◆ Data supplied:
== == ==
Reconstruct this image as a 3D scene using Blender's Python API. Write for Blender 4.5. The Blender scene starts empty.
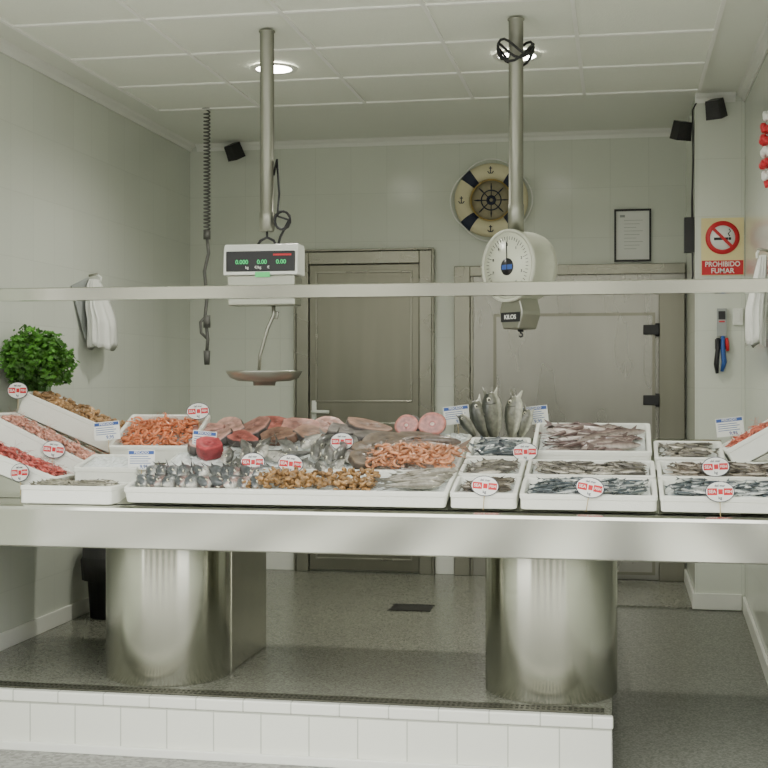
== == ==
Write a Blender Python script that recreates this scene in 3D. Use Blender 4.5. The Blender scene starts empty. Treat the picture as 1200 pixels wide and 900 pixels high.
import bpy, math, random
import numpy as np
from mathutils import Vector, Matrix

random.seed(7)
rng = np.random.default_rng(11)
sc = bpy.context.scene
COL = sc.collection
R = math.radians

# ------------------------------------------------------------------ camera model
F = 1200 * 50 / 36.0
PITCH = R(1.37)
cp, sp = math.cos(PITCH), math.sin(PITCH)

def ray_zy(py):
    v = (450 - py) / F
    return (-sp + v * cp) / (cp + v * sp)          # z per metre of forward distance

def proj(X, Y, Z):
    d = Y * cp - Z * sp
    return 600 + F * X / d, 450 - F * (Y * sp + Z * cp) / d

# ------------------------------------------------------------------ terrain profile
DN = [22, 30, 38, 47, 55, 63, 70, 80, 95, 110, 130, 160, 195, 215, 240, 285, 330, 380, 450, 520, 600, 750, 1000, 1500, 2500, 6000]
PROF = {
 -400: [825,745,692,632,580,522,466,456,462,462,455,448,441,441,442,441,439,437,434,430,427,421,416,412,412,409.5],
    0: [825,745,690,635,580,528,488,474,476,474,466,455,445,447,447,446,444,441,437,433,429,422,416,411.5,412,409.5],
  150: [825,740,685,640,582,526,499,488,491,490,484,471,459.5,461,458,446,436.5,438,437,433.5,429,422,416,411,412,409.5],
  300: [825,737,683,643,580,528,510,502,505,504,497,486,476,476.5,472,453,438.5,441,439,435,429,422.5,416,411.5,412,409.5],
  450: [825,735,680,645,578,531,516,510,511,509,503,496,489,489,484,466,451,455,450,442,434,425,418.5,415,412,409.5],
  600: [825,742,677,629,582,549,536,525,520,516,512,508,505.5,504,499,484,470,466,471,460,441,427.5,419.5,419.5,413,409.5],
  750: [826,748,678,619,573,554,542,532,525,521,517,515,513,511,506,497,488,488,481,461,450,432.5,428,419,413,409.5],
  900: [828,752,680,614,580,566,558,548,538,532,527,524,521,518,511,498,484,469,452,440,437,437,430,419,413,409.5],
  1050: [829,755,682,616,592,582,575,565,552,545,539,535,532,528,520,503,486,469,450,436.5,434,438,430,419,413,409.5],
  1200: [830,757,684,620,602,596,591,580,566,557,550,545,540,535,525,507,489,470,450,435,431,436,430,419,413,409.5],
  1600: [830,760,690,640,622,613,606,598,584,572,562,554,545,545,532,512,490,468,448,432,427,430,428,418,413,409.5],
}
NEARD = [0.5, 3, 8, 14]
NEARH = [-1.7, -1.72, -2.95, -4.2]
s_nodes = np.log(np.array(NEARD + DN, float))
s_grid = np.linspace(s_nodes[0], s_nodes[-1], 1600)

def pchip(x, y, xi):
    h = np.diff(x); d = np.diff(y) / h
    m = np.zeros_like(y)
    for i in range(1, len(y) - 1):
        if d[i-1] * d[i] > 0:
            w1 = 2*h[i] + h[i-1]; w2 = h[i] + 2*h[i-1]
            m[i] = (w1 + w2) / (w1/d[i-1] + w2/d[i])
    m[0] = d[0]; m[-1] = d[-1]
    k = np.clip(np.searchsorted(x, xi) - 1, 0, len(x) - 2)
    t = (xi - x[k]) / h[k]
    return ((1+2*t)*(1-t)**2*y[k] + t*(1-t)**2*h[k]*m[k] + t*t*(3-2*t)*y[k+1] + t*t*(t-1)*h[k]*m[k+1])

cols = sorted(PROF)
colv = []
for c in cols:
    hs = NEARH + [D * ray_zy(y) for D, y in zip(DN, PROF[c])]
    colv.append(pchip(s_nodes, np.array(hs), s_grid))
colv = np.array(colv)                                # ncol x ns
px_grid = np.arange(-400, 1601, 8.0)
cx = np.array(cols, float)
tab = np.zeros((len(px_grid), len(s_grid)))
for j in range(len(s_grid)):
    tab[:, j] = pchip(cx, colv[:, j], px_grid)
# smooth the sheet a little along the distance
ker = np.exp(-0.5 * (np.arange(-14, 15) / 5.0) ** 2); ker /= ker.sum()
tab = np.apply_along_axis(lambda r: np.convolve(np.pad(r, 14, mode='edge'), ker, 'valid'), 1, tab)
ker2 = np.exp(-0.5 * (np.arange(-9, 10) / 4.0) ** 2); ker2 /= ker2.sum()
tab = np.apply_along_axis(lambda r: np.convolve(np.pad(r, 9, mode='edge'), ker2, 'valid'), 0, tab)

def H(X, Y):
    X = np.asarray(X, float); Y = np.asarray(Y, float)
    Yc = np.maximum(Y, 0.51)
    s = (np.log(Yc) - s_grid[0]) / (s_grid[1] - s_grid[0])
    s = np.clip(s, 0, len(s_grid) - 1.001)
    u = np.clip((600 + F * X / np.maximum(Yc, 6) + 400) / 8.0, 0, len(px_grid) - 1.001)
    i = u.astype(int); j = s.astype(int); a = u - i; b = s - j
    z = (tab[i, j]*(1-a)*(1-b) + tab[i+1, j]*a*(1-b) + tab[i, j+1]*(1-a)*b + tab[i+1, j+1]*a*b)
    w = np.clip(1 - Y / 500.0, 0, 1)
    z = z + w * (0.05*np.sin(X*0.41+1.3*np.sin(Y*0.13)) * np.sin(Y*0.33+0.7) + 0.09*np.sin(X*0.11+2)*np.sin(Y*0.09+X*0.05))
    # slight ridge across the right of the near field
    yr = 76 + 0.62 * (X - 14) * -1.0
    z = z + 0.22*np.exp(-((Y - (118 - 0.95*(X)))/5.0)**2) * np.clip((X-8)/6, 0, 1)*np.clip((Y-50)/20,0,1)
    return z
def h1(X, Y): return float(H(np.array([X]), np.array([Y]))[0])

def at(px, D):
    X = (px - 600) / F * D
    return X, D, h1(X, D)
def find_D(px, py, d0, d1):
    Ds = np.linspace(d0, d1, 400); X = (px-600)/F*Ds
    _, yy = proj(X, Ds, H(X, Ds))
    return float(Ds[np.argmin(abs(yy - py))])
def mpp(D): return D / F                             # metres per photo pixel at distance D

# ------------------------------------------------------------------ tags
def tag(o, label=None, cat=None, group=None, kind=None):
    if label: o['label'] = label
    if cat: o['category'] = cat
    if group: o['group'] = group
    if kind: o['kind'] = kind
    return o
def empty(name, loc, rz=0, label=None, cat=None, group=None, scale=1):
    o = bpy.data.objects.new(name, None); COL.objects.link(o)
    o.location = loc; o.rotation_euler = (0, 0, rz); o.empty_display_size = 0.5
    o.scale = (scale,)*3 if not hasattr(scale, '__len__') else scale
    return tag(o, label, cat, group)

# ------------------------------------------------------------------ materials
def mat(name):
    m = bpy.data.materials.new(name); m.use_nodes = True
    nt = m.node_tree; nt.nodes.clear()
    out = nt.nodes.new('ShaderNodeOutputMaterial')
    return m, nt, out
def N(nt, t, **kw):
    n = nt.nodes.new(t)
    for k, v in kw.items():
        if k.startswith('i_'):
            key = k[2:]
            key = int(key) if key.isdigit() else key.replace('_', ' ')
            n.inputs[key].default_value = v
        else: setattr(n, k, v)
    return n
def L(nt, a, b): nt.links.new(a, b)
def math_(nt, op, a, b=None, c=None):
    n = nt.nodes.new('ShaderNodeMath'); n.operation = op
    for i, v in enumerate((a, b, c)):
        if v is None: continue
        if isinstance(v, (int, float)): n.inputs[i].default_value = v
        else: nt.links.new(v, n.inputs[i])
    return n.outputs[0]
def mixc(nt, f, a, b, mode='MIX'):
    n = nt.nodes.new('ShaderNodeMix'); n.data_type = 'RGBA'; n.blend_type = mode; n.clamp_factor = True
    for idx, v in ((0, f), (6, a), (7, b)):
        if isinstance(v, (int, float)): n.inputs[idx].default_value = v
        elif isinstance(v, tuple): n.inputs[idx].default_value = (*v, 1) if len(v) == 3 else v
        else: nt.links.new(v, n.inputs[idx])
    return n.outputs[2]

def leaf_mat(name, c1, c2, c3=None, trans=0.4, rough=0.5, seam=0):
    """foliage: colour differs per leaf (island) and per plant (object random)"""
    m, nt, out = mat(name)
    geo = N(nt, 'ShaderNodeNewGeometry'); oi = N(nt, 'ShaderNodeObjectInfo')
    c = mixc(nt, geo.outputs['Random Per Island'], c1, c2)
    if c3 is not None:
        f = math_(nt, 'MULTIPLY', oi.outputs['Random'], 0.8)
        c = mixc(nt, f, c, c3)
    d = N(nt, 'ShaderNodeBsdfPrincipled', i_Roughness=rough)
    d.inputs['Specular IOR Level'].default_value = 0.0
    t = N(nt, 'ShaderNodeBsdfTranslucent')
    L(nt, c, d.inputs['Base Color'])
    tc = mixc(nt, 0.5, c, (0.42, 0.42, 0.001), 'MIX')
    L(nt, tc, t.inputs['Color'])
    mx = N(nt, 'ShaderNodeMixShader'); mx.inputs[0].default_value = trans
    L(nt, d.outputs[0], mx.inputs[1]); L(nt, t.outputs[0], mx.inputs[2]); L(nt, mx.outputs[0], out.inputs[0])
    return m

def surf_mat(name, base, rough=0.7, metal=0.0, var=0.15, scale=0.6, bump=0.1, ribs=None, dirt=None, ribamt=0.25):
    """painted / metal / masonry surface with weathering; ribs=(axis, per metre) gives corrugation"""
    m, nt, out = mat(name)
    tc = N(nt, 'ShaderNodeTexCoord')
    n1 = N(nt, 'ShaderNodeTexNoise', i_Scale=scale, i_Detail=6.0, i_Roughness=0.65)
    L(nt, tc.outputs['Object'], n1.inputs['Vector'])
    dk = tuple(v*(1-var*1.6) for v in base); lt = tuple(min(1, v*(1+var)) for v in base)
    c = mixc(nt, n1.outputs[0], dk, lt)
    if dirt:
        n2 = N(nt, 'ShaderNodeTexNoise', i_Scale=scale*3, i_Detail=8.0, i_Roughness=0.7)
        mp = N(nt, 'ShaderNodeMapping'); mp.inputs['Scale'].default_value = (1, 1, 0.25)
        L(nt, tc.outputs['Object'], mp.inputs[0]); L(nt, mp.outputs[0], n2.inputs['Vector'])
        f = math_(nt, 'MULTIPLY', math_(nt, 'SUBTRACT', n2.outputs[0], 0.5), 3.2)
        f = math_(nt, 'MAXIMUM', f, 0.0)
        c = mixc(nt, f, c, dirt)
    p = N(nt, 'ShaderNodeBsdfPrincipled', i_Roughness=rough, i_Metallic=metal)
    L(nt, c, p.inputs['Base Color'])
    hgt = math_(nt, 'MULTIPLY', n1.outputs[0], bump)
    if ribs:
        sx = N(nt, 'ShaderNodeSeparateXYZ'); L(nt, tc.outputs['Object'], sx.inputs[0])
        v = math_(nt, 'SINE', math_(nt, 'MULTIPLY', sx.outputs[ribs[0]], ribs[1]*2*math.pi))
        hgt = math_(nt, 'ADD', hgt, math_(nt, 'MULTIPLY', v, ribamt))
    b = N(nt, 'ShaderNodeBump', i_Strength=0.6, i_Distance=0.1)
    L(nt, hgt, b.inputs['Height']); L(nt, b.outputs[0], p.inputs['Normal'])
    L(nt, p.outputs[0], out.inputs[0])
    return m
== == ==
◆ The task: Going down the listing above, begin printing at the line with "Write a Blender" and finish with the line with "return 600 +", exactly as they appear.

◆ Task output:
Write a Blender Python script that recreates this scene in 3D. Use Blender 4.5. The Blender scene starts empty. Treat the picture as 1200 pixels wide and 900 pixels high.
import bpy, math, random
import numpy as np
from mathutils import Vector, Matrix

random.seed(7)
rng = np.random.default_rng(11)
sc = bpy.context.scene
COL = sc.collection
R = math.radians

# ------------------------------------------------------------------ camera model
F = 1200 * 50 / 36.0
PITCH = R(1.37)
cp, sp = math.cos(PITCH), math.sin(PITCH)

def ray_zy(py):
    v = (450 - py) / F
    return (-sp + v * cp) / (cp + v * sp)          # z per metre of forward distance

def proj(X, Y, Z):
    d = Y * cp - Z * sp
    return 600 + F * X / d, 450 - F * (Y * sp + Z * cp) / d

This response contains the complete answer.